The other half of the Pokemon recruiting ecosystem is the subskills system. Every Pokemon has 5 subskills randomly chosen from 22, varying in usefulness. A Pokemon’s effectiveness depends far more on its subskills than its species, with better subskills having a lower chance of appearing. This means that you will likely need to recruit many, many versions of a Pokemon to get one with optimal skills, giving Biscuits additional weight that reduces a lot of the FOMO-reducing design discussed earlier.

However, the subskills system has pros that still keep the overall ecosystem balanced. For instance, fully-evolved Pokemon require a lot more biscuits than their pre-evolved forms, but they do not have higher odds for better subskills.
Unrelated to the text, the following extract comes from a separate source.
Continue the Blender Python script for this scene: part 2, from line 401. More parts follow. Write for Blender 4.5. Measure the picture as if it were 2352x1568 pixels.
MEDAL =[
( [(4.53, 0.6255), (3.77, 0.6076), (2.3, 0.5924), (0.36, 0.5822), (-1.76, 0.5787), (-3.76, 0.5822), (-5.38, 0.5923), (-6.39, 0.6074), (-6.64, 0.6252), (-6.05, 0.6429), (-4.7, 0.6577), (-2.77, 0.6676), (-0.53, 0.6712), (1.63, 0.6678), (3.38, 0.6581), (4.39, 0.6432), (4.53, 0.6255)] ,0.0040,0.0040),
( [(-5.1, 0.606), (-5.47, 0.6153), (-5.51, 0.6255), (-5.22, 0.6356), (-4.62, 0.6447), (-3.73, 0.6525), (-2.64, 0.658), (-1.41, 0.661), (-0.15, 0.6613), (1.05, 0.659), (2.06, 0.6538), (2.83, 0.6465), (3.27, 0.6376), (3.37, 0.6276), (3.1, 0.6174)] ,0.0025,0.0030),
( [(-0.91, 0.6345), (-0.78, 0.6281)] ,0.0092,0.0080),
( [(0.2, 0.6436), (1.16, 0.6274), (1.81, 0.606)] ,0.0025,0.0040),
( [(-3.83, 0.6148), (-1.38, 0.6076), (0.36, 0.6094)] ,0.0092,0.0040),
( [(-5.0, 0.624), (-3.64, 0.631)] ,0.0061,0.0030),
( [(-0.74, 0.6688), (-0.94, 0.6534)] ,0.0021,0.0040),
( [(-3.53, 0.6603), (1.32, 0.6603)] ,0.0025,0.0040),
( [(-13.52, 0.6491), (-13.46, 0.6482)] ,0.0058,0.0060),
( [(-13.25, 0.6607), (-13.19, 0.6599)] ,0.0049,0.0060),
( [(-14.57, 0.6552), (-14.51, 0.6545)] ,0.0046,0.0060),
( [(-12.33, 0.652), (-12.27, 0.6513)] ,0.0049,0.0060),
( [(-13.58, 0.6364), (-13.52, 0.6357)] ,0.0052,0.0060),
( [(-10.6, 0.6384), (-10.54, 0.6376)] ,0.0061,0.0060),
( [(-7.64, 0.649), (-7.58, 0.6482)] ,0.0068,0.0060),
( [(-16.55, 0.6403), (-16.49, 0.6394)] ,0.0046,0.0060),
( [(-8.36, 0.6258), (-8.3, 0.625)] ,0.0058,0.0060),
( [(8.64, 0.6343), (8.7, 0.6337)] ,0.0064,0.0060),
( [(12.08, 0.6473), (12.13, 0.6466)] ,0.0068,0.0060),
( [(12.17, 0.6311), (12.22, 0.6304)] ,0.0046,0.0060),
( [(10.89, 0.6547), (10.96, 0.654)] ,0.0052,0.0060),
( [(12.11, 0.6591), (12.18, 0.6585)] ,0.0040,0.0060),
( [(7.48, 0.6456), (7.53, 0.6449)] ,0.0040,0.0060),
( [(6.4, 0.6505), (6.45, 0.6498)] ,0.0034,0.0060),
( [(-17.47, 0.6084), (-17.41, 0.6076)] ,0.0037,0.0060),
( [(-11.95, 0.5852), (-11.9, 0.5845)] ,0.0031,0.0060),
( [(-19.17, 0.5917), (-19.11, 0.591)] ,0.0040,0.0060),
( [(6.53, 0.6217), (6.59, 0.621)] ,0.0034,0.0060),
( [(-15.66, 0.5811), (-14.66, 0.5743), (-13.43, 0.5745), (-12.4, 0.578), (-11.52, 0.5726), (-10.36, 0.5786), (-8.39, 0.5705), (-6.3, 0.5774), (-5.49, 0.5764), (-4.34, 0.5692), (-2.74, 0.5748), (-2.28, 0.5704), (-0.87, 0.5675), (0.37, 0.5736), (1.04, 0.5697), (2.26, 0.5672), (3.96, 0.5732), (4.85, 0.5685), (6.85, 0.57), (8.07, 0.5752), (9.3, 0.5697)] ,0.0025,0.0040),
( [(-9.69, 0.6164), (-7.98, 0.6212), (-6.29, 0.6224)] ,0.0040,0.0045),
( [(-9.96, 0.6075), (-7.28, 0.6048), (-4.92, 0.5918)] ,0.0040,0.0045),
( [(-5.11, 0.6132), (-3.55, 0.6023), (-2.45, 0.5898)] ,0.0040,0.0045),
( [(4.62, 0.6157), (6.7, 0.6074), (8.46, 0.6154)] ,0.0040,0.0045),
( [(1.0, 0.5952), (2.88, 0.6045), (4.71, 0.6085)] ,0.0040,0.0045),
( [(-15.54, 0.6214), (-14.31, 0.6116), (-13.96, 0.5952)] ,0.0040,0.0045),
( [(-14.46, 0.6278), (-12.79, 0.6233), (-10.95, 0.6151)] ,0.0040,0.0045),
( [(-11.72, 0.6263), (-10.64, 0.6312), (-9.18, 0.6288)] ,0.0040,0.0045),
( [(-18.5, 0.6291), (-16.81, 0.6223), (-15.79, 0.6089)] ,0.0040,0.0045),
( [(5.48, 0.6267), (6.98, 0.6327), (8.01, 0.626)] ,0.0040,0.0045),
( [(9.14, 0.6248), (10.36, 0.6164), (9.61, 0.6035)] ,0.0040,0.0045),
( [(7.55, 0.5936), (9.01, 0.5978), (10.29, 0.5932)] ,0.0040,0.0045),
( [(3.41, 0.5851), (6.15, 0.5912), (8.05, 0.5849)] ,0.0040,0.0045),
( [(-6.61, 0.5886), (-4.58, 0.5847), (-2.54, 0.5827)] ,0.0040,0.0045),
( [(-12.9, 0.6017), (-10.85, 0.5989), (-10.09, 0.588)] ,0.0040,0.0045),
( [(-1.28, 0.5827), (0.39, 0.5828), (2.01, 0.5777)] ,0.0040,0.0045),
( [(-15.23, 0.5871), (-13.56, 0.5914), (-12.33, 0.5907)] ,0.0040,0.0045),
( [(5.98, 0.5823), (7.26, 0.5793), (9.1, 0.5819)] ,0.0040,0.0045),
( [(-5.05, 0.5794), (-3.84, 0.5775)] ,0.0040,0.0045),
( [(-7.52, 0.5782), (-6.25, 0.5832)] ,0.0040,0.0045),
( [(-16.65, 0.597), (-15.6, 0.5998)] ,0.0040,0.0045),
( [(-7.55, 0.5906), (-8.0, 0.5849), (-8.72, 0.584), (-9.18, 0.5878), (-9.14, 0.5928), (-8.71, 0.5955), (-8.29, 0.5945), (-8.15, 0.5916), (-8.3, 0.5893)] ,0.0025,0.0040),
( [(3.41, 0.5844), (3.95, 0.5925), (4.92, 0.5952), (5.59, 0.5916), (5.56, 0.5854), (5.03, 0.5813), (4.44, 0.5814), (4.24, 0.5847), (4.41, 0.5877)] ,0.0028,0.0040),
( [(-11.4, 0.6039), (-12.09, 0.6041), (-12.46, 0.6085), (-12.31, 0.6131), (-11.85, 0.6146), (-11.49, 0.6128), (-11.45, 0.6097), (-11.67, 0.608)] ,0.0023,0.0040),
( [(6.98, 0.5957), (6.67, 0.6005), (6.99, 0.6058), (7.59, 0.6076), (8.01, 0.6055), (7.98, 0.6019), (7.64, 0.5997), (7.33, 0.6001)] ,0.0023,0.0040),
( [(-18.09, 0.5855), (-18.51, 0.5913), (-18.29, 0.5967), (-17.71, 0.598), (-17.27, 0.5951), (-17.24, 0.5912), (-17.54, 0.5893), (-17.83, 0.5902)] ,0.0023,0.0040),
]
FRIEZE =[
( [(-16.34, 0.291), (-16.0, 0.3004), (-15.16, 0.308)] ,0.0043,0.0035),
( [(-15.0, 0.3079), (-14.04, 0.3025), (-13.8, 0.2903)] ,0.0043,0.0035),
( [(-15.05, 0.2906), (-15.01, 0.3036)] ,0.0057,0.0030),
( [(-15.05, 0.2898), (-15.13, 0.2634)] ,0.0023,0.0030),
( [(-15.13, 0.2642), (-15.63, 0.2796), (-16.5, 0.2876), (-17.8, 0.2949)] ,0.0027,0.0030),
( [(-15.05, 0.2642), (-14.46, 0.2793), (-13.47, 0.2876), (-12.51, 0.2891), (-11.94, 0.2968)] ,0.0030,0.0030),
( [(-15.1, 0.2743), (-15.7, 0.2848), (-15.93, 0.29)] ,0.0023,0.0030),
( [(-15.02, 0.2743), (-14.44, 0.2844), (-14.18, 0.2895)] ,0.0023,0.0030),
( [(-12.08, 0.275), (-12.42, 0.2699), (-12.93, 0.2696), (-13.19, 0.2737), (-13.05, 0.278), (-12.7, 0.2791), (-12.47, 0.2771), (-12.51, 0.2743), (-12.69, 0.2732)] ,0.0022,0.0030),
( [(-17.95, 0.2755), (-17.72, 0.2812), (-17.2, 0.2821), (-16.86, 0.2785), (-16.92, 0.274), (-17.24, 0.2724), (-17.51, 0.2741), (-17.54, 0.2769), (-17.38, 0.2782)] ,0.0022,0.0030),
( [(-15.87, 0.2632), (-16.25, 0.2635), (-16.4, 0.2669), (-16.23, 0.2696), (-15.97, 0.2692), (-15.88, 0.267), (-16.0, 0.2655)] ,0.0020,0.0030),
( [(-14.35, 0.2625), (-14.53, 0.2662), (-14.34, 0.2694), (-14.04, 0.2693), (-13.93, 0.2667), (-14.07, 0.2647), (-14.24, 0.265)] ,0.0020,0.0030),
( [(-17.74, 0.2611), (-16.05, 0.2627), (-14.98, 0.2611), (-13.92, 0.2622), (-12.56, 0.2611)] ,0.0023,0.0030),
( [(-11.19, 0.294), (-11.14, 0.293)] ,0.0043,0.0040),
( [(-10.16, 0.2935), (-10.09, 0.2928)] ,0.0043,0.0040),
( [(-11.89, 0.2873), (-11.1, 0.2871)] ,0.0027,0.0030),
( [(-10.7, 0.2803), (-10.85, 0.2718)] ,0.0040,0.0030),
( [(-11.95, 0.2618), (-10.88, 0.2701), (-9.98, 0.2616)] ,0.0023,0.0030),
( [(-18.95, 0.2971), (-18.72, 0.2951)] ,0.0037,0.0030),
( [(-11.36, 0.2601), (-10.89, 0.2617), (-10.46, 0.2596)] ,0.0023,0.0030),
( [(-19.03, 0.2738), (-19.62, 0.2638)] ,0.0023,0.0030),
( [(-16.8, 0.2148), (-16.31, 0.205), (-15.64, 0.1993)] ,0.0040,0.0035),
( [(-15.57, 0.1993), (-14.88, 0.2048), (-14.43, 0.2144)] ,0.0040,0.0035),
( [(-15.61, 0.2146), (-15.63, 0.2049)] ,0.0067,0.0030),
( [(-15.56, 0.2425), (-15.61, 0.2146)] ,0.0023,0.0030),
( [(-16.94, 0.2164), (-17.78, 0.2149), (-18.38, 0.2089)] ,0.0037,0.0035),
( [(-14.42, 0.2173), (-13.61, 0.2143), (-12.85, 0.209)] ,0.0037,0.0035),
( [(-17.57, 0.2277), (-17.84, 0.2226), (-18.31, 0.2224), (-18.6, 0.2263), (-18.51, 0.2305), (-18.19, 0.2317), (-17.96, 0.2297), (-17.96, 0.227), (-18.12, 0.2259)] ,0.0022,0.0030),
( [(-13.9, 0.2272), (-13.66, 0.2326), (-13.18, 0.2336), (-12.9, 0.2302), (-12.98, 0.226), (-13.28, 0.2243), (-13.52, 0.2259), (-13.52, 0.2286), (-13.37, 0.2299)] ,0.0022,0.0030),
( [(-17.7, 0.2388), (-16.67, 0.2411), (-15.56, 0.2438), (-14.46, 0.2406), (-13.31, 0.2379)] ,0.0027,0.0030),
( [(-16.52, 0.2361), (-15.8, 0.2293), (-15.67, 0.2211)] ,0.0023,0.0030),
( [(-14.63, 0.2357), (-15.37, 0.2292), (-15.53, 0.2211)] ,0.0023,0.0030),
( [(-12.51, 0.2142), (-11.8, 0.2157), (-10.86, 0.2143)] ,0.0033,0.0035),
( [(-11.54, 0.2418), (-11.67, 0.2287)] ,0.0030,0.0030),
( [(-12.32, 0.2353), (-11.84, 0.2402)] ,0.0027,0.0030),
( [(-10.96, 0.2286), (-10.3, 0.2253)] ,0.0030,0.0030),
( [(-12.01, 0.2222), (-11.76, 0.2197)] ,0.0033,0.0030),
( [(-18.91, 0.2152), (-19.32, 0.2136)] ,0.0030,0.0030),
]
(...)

This means you are almost ALWAYS incentivized to spend your biscuits on unevolved Pokemon rather than dumping expensive biscuits on evolved Pokemon since you can effectively get more “rolls” for good skills.
Since you can only recruit Pokemon once per day, the addictive potential of this game is quite low. However, every Pokemon you recruit has so many points of randomness that it’s almost impossible to get a perfect one. But the possibility of a perfect version of a Pokemon is something that the player always knows is possible, meaning the player always has some drive to continue recruiting a species of Pokemon, even if they already have a perfectly usable one. Giving each Pokemon so much variation is a form of manufactured discontent that makes a player perpetually dissatisfied with their current state, knowing that a better outcome is possible, no matter how improbable it may be.